ARMCA's board of directors has started to think about how to continue the relationship beyond the training course and certification, so it started a contractor membership recruitment program. Today, if a contractor joins ARMCA (for $350/year), as part of his membership, he gets to send two of his people to the flat-work finisher training course and certification exam (which would cost them $450).

“The board of directors believes so strongly in the flatwork finisher program, that they wanted to encourage the contractors to not only go through the program, but also to maintain communication with us for at least a year, getting our newsletter and learning about our programs and seminars,” says Madison. Eight construction companies have taken advantage of this offer.

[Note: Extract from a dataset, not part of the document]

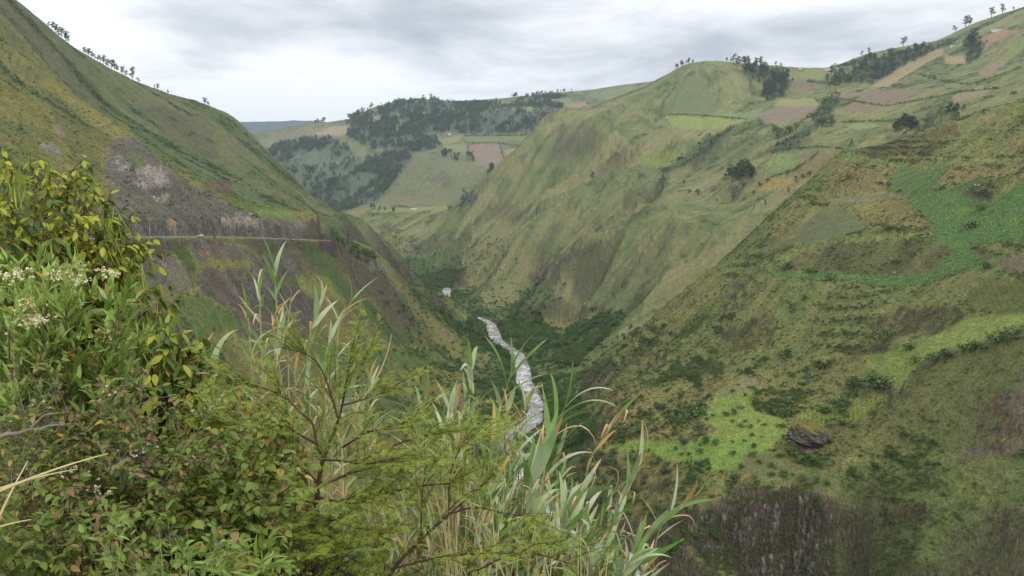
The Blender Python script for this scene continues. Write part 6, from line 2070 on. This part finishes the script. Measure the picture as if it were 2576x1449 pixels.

ARMCA's members are also promoting certification from the owner's side. Members approach architects, engineers, and public works officials with suggested wording to include in project specifications. “We've had specifiers write it into their specs,” says DeRoe. Wal-Mart has adopted flatwork finisher certification into its floor specs.

Pervious certification

Pervious concrete has tremendous potential for the concrete industry in these times of green, Leadership in Energy and Environmental Design (LEED)-certified construction. If even a small percentage of the parking lots and city streets that are built today with asphalt convert to pervious concrete, the effect could be enormous. The advantages lie mostly in improving runoff water quality and eliminating storm-water detention ponds.

“It's a very big issue that can open up a lot of doors for people around here,” says Shauna Young, who is in concrete sales and education at Smith's Ready Mix in Hot Springs, Ark., and ARMCA's leading proponent for pervious. “The thing that has so many people around Hot Springs starting to talk about this is that we are surrounded by lakes and we want to keep them clean.”